▶ [Stored rows]
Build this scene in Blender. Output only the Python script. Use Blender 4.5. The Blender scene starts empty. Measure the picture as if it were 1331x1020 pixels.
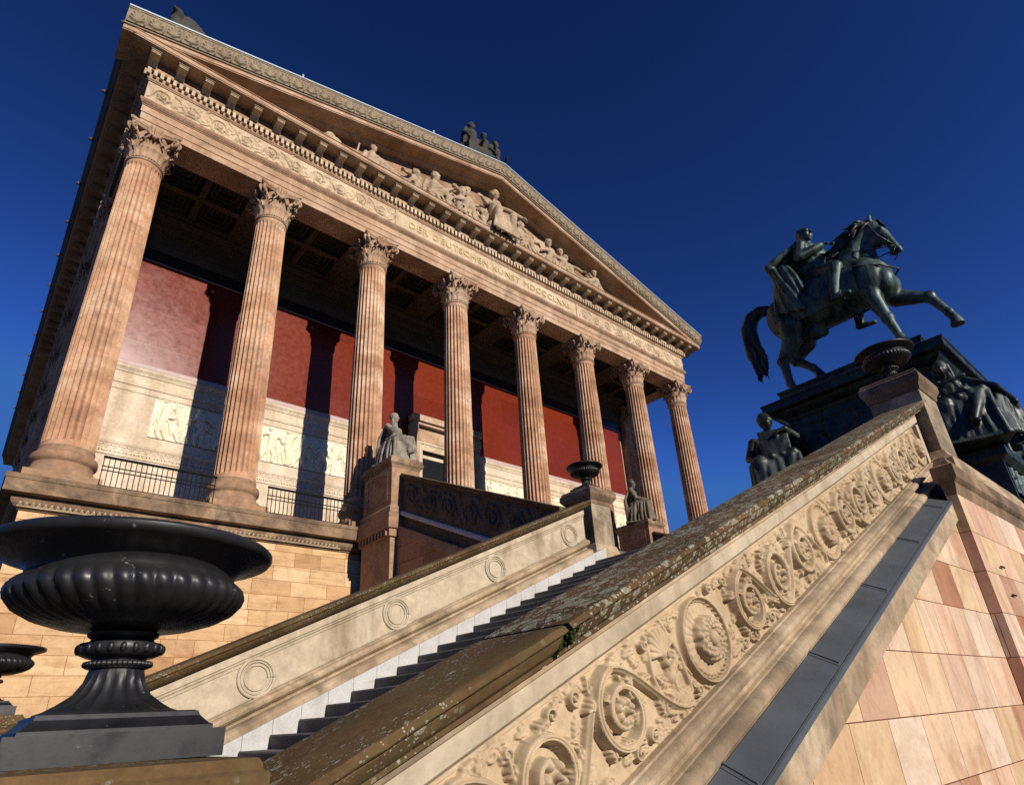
import bpy, bmesh, math, random
import numpy as np
from mathutils import Vector, Matrix
random.seed(7); RNG = np.random.default_rng(7)
PI = math.pi
scn = bpy.context.scene
COL = scn.collection
S = 0.445                                    # slope of every flight of stairs

# ------------------------------------------------------------------ objects
def tag(o, label=None, cat=None, group=None, kind=None):
    if label: o['label'] = label
    if cat: o['category'] = cat
    if group: o['group'] = group
    if kind: o['kind'] = kind
    return o
def empty(name, loc, label, cat, group=None):
    o = bpy.data.objects.new(name, None); COL.objects.link(o)
    o.location = loc
    return tag(o, label, cat, group)
def link(name, me, mat, parent=None, smooth=None):
    o = bpy.data.objects.new(name, me); COL.objects.link(o)
    if mat is not None and not me.materials: me.materials.append(mat)
    if parent is not None:
        o.parent = parent
        o.matrix_parent_inverse = world(parent).inverted()
    if smooth is not None: shade(me, smooth)
    return o
def world(o):
    m = Matrix.LocRotScale(o.location, o.rotation_euler, o.scale)
    return world(o.parent) @ o.matrix_parent_inverse @ m if o.parent else m
def shade(me, ang):
    if ang >= 180:
        me.polygons.foreach_set('use_smooth', [True]*len(me.polygons)); me.update(); return
    bm = bmesh.new(); bm.from_mesh(me)
    for f in bm.faces: f.smooth = True
    a = math.radians(ang)
    for e in bm.edges:
        if len(e.link_faces) == 2:
            e.smooth = e.calc_face_angle(0) < a
    bm.to_mesh(me); bm.free()
def copy_tree(o, parent=None):
    c = o.copy(); COL.objects.link(c); c.parent = parent
    for ch in [x for x in o.children]:
        copy_tree(ch, c)
    return c

class MB:
    """collects shapes and links them as one mesh"""
    def __init__(s): s.v = []; s.f = []
    def add(s, v, f):
        n = len(s.v); s.v += [tuple(p) for p in v]; s.f += [tuple(i+n for i in q) for q in f]; return s
    def box(s, x0, x1, y0, y1, z0, z1):
        v = [(x, y, z) for z in (z0, z1) for y in (y0, y1) for x in (x0, x1)]
        return s.add(v, [(0,2,3,1),(4,5,7,6),(0,1,5,4),(2,6,7,3),(0,4,6,2),(1,3,7,5)])
    def prism(s, poly, fa, fb):
        """poly = 2-D points, fa/fb map a point to the two ends"""
        n = len(poly)
        v = [fa(*p) for p in poly]+[fb(*p) for p in poly]
        f = [(i, (i+1) % n, n+(i+1) % n, n+i) for i in range(n)]
        f += [tuple(range(n))[::-1], tuple(range(n, 2*n))]
        return s.add(v, f)
    def alongx(s, poly, x0, x1):
        return s.prism(poly, lambda y, z: (x0, y, z), lambda y, z: (x1, y, z))
    def stair(s, poly, x0, x1):
        return s.prism(poly, lambda y, h: (x0, y, h+S*x0), lambda y, h: (x1, y, h+S*x1))
    def ring(s, prof, rect, closed=False):
        """profile (d outward, z) swept round a rectangle"""
        X0, X1, Y0, Y1 = rect
        n = len(prof); v = []
        for sx, sy in ((0,0),(1,0),(1,1),(0,1)):
            for d, z in prof:
                v.append((X1+d if sx else X0-d, Y1+d if sy else Y0-d, z))
        f = []
        for c in range(4):
            a = c*n; b = ((c+1) % 4)*n
            for i in range(n if closed else n-1):
                j = (i+1) % n
                f.append((a+i, b+i, b+j, a+j))
        return s.add(v, f)
    def lathe(s, prof, n=48, c=(0,0,0), mod=None, cap=True):
        v = []; f = []
        for (r, z) in prof:
            for k in range(n):
                t = 2*PI*k/n; rr = mod(r, z, t) if mod else r
                v.append((c[0]+rr*math.cos(t), c[1]+rr*math.sin(t), c[2]+z))
        m = len(prof)
        for i in range(m-1):
            for k in range(n):
                k2 = (k+1) % n
                f.append((i*n+k, i*n+k2, (i+1)*n+k2, (i+1)*n+k))
        if cap: f += [tuple(range(n))[::-1], tuple(range((m-1)*n, m*n))]
        return s.add(v, f)
    def tube(s, pts, rad, n=8, flat=1.0):
        pts = [Vector(p) for p in pts]; m = len(pts)
        if not hasattr(rad, '__len__'): rad = [rad]*m
        v = []; f = []; up = Vector((0.13, 0.31, 0.94)); pn = None
        for i, p in enumerate(pts):
            d = (pts[min(i+1, m-1)]-pts[max(i-1, 0)])
            d = d.normalized() if d.length > 1e-9 else Vector((0,0,1))
            a = pn if pn is not None else (up if abs(d.dot(up)) < .95 else Vector((1,0,0)))
            a = (a-d*a.dot(d)); a = a.normalized() if a.length > 1e-6 else d.orthogonal().normalized()
            pn = a; b = d.cross(a)
            for k in range(n):
                t = 2*PI*k/n
                q = p+a*(math.cos(t)*rad[i])+b*(math.sin(t)*rad[i]*flat); v.append(q)
        for i in range(m-1):
            for k in range(n):
                f.append((i*n+k, i*n+(k+1) % n, (i+1)*n+(k+1) % n, (i+1)*n+k))
        f += [tuple(range(n))[::-1], tuple(range((m-1)*n, m*n))]
        return s.add(v, f)
    def caps(s, p0, p1, r0, r1, n=12, m=4):
        """tapered capsule"""
        p0 = Vector(p0); p1 = Vector(p1); d = p1-p0
        if d.length < 1e-6: d = Vector((0,0,1e-4))
        d.normalize()
        pts = []; rad = []
        for i in range(m+1):
            a = PI/2*i/m; pts.append(p0-d*(r0*math.cos(a))); rad.append(max(r0*math.sin(a), r0*.06))
        for i in range(m+1):
            a = PI/2*i/m; pts.append(p1+d*(r1*math.sin(a))); rad.append(max(r1*math.cos(a), r1*.06))
        return s.tube(pts, rad, n)
    def chain(s, pts, rad, n=12):
        for i in range(len(pts)-1): s.caps(pts[i], pts[i+1], rad[i], rad[i+1], n)
        return s
    def ell(s, c, r, rot=None, n=16, m=10):
        v = []; f = []; R = rot or Matrix.Identity(3); c = Vector(c)
        for i in range(m+1):
            a = PI*(i+.02)/(m+.04)
            for k in range(n):
                t = 2*PI*k/n
                v.append(c+R @ Vector((r[0]*math.sin(a)*math.cos(t), r[1]*math.sin(a)*math.sin(t), r[2]*math.cos(a))))
        for i in range(m):
            for k in range(n):
                f.append((i*n+k, (i+1)*n+k, (i+1)*n+(k+1) % n, i*n+(k+1) % n))
        f += [tuple(range(n)), tuple(range(m*n, (m+1)*n))[::-1]]
        return s.add(v, f)
    def xform(s, M):
        s.v = [tuple(M @ Vector(p)) for p in s.v]; return s
    def mesh(s, name, fix=True):
        me = bpy.data.meshes.new(name); me.from_pydata(s.v, [], s.f); me.update()
        if fix:
            bm = bmesh.new(); bm.from_mesh(me)
            bmesh.ops.recalc_face_normals(bm, faces=bm.faces); bm.to_mesh(me); bm.free()
        return me
    def build(s, name, mat, parent=None, smooth=None, bevel=0):
        me = s.mesh(name)
        if bevel:
            bm = bmesh.new(); bm.from_mesh(me)
            bmesh.ops.remove_doubles(bm, verts=bm.verts, dist=1e-5)
            es = [e for e in bm.edges if len(e.link_faces) == 2 and e.calc_face_angle(0) > .6]
            bmesh.ops.bevel(bm, geom=es, offset=bevel, segments=2, profile=.6, affect='EDGES', clamp_overlap=True)
            bm.to_mesh(me); bm.free()
        return link(name, me, mat, parent, smooth)
    def sculpt(s, name, mat, parent=None, voxel=.02, smooth=3, factor=.5):
        """fuses all the shapes into one continuous skin"""
        me = s.mesh(name); o = bpy.data.objects.new(name, me); COL.objects.link(o)
        m = o.modifiers.new('r', 'REMESH'); m.mode = 'VOXEL'; m.voxel_size = voxel
        if smooth:
            k = o.modifiers.new('s', 'SMOOTH'); k.iterations = smooth; k.factor = factor
        dg = bpy.context.evaluated_depsgraph_get()
        new = bpy.data.meshes.new_from_object(o.evaluated_get(dg))
        bpy.data.objects.remove(o); bpy.data.meshes.remove(me)
        new.name = name; new.materials.clear()
        return link(name, new, mat, parent, 180)

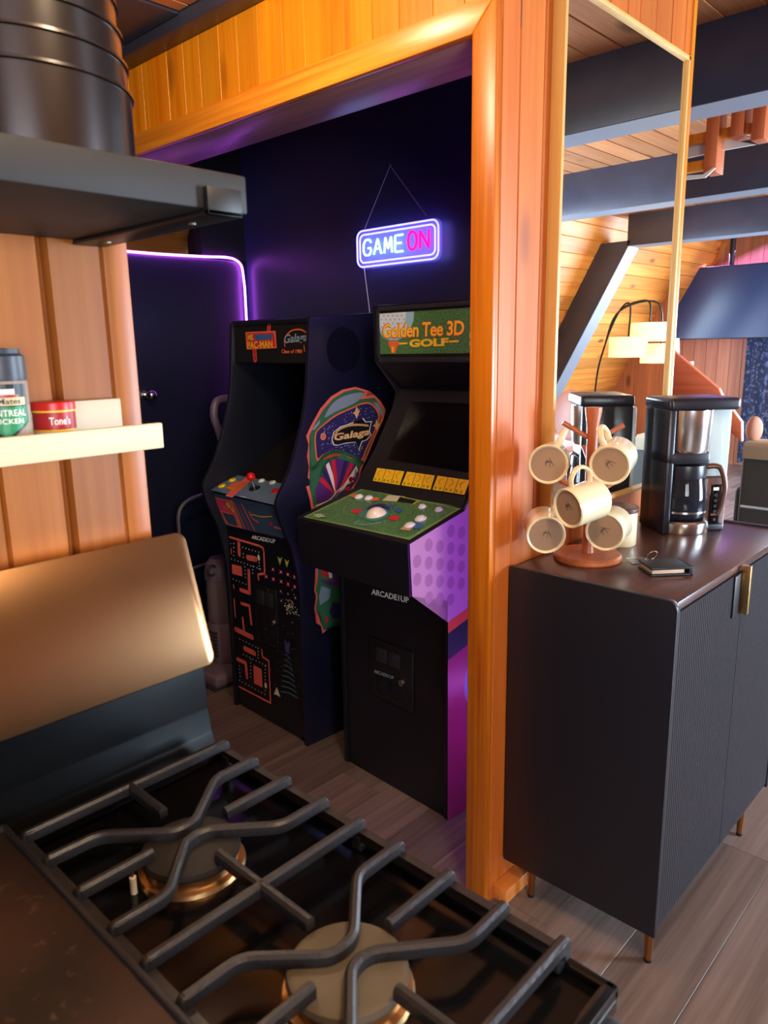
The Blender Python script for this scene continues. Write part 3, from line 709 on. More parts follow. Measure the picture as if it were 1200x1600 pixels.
# little shapes on the right half: rows of pink and pale marks, blue chevrons
def mark(x, y, col, col2, s=10):
    p.poly([Z(x-s, y-s*1.6), Z(x, y-s*.5), Z(x+s, y-s*1.2), Z(x+s*.5, y), Z(x+s, y+s*1.6), Z(x, y+s*.7), Z(x-s, y+s*1.2), Z(x-s*.5, y)], col).dot(Z(x, y), .003, col2)
for x, y in ((512, 437), (562, 453), (606, 468), (648, 483), (472, 482), (517, 497), (566, 512), (610, 527), (652, 545)): mark(x, y, PNK, PW)
for x, y in ((560, 372), (604, 388)): p.poly([Z(x-16, y-18), Z(x, y-4), Z(x+16, y-12), Z(x+6, y+20), Z(x, y+38), Z(x-8, y+18)], mat('print_lime', (150, 170, 90), .5)).dot(Z(x, y+6), .005, YEL)
for x, y in ((566, 572), (612, 588), (570, 632), (658, 612)): mark(x, y, PUR, mat('print_peach', (236, 190, 130), .5), 9)
rr_ = random.Random(5); p.dots([Z(615+rr_.gauss(0, 14), 668+rr_.gauss(0, 18)) for _ in range(40)], .0022, MATS['print_cream'])
p.dots([Z(655+rr_.gauss(0, 12), 690+rr_.gauss(0, 40)) for _ in range(20)], .002, PW); p.dots([Z(rr_.uniform(470, 690), rr_.uniform(330, 1200)) for _ in range(40)], .0012, PW)
for k in range(8):
    y = 965+k*33; h = 16+k*5; x = 612+k*1.5
    p.line([Z(x-h, y), Z(x, y+10), Z(x+h, y+32+k)], .006, mat('print_steel_blue', (78, 108, 130), .5), sm=True)
p.poly([Z(592, 870), Z(612, 895), Z(630, 885), Z(622, 960), Z(600, 945)], mat('print_indigo', (70, 64, 120), .5))
p.poly([Z(545, 1168), Z(556, 1195), Z(568, 1232), Z(548, 1218), Z(527, 1212), Z(536, 1190)], mat('print_peach2', (226, 206, 180), .5))
p.done('front_art')
# coin door
def coin_door(t, x, quad, yc):
    pass
def prnt_box(t, px, x0, dx, m, bev=.003):
    q = ph(t, x0); A_, B_ = q.hit(*px[0]), q.hit(*px[1]); lo = (x0-dx, min(A_.y, B_.y), min(A_.z, B_.z)); hi = (x0, max(A_.y, B_.y), max(A_.z, B_.z)); return lo, hi
lo, hi = prnt_box(pac, (Z(395, 520), Z(548, 940)), .010, .006, BLKP)
cd_ = obj('coin_door', G().box(lo, hi, BLKP, bev=.005, seg=3), pac)
yc, zc = (lo[1]+hi[1])/2, (lo[2]+hi[2])/2; dx = lo[0]
for s in (-1, 1):
    obj('coin_slot', G().box((dx-.004, yc+s*.028-.022, hi[2]-.075), (dx+.001, yc+s*.028+.022, hi[2]-.02), BLKE, bev=.004), cd_)
    obj('coin_return', G().box((dx-.004, yc+s*.028-.022, lo[2]+.02), (dx+.001, yc+s*.028+.022, lo[2]+.07), BLK, bev=.004), cd_)
c = ph(pac, dx).hit(*Z(511, 770)); obj('lock', G().cyl((dx+.001, c.y, c.z), (dx-.007, c.y, c.z), .010, STEELB, n=20, bev=.0015), cd_)
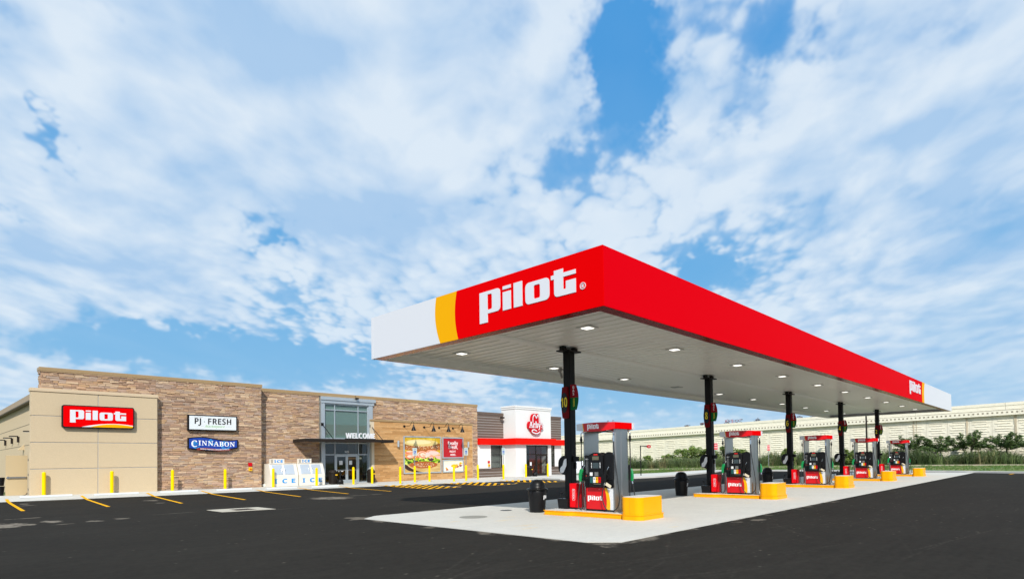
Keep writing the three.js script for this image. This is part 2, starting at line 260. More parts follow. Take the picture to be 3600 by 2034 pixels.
// ---------------------------------------------------------------- ground, paving, markings
const walkF = (x) => interp(x, [-8, 3.46, 10, 17, 22, 26.2, 31, 40, 60], [-39.9, -39.04, -37.8, -37.15, -36.2, -35.25, -34.15, -33.6, -33.3]);
const walkB = (x) => interp(x, [-8, 4.8, 10.7, 17, 37, 60], [0.2, 0.19, 0.15, 0.1, 0.06, 0.06]);
const walkY = (x, z) => { const F = walkF(x); return 0.012 + (walkB(x) - 0.012) * clamp((F - z) / (F + 41.5), 0, 1.05); };
function interp(x, xs, ys) { if (x <= xs[0]) return ys[0]; for (let i = 1; i < xs.length; i++) if (x <= xs[i]) return lerp(ys[i - 1], ys[i], (x - xs[i - 1]) / (xs[i] - xs[i - 1])); return ys[ys.length - 1]; }
{
  // asphalt of the lot, with the pale slurry smears, dust and specks that lie on it
  const X0 = -25, X1 = 75, Z0 = -46, Z1 = 14, W = 2048, H = 1536;
  const smears = [[2.1, -23.2, 0.6, 0.9, 1], [2.5, -23.1, 0.35, 0.35, .9], [2.9, -26, .55, .14, .8], [3.3, -23.7, .28, .5, 1], [3.4, -22.3, .3, .12, .7], [4.2, -22.7, .25, .3, .8], [4.9, -22.9, .22, .35, .7], [3.9, -34.7, .3, .3, .6], [4.0, -36.3, .15, .5, .8], [8.35, -33.3, .28, .7, .8], [8.05, -30.7, .2, .3, .6], [9.5, -16.3, .25, .5, .8], [16.6, -27.45, 1.3, .22, .5], [15.6, -6.45, .35, .16, .7], [12.6, -16.75, .4, .1, .6], [5.6, -38.2, 1.2, .25, .5], [11, -37.3, 1.5, .15, .6], [19, -36.6, 2.2, .2, .6], [25.5, -34.8, 1.6, .3, .7], [2.2, -28.5, .5, .1, .4], [6.6, -23.6, .7, .08, .5], [9.5, -22, 0.9, .06, .4], [20.5, -27.5, 1.4, .07, .35]];
  const specks = []; for (let i = 0; i < 700; i++) specks.push([rr(-2, 30), rr(-36, -3), rr(0.02, 0.05)]);
  for (let i = 0; i < 260; i++) specks.push([rr(14, 40), rr(-6.8, -1), rr(0.02, 0.05)]);
  const amount = new Float32Array(W * H);
  for (const [x, z, r] of specks) { const i = Math.round((x - X0) / (X1 - X0) * W), j = Math.round((z - Z0) / (Z1 - Z0) * H); amount[j * W + i] = Math.max(amount[j * W + i], rr(0.25, 0.9)); }
  // fine scuffs left by tyres and machines
  for (let q = 0; q < 70; q++) { const far = rnd() < 0.35; let x = far ? rr(-4, 24) : rr(2, 16), z = far ? rr(-30, -18) : rr(-8, -2); const a = far ? rr(-0.15, 0.15) : rr(-0.7, 0.5), L = rr(1, 5), w = rr(0.06, 0.2); for (let t = 0; t < L; t += 0.03) { const i = Math.round((x + Math.cos(a) * t - X0) / (X1 - X0) * W), j = Math.round((z + Math.sin(a) * t - Z0) / (Z1 - Z0) * H); if (i >= 0 && j >= 0 && i < W && j < H && rnd() < 0.6) amount[j * W + i] = Math.max(amount[j * W + i], w * rr(0.4, 1)); } }
  const m = tex(W, H, (u, v, i, j) => {
    const x = X0 + u * (X1 - X0), z = Z0 + v * (Z1 - Z0);
    let k = 46 * (1 + 0.055 * fbm(x * 0.22, z * 0.22, 3) + 0.06 * fbm(x * 2.2, z * 2.2, 3, n2b) + rr(-0.06, 0.06) + 0.035 * n2(x * 0.4, z * 6));
    let s = amount[j * W + i];
    const e = fbm(x * 1.6, z * 1.6, 5) + 0.5 * fbm(x * 9, z * 9, 2, n2b);
    for (const [sx, sz, a, b, w] of smears) { const q = ((x - sx) / a) ** 2 + ((z - sz) / b) ** 2; if (q < 4) s = Math.max(s, w * sst(0.05, 0.35, 1.05 - q * 0.8 + e * 1.1 - 0.25)); }
    const dr = Math.hypot((x - 14.15) / 1.05, (z - 26.6 * -1) / 1.5), drain = sst(0.95, 0.5, dr + e * 0.35); s = Math.max(s, drain * 0.95);
    // slurry washed out along the edges of the pad
    const ex = Math.max(9.42 - x, x - 60, 0), ez = Math.max(z + 6.9, -16.4 - z, 0), ed = Math.hypot(ex, ez); if (ed < 0.5 && x < 24) s = Math.max(s, 0.75 * sst(0.08, 0.3, 0.42 - ed + fbm(x * 0.8, z * 0.8, 4) * 0.6 - 0.2) * (e > -0.1 ? 1 : 0.3));
    const track = sst(0.2, 0.6, n2(x * 0.1 + z * 0.05, z * 0.5)) * 1.5;
    k += track;
    const g = s > 0 ? [150, 140, 126] : [0, 0, 0];
    return [lerp(k * 1.0, g[0], s * 0.8), lerp(k * 0.95, g[1], s * 0.8), lerp(k * 0.865, g[2], s * 0.8)];
  });
  m.wrapS = m.wrapT = THREE.ClampToEdgeWrapping;
  const asphaltMat = std(0xffffff, 1, 0, { map: m, spec: 0.12 });
  const g = new THREE.PlaneGeometry(X1 - X0, Z1 - Z0).rotateX(-Math.PI / 2).translate((X0 + X1) / 2, 0, (Z0 + Z1) / 2);
  const uv = g.attributes.uv; for (let i = 0; i < uv.count; i++) uv.setY(i, 1 - uv.getY(i));
  struct('asphalt_lot', g, asphaltMat, true);
}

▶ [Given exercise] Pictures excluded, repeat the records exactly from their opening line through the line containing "flight of stairs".

▶ [Solution for this exercise]
Build this scene in Blender. Output only the Python script. Use Blender 4.5. The Blender scene starts empty. Measure the picture as if it were 1331x1020 pixels.
import bpy, bmesh, math, random
import numpy as np
from mathutils import Vector, Matrix
random.seed(7); RNG = np.random.default_rng(7)
PI = math.pi
scn = bpy.context.scene
COL = scn.collection
S = 0.445                                    # slope of every flight of stairs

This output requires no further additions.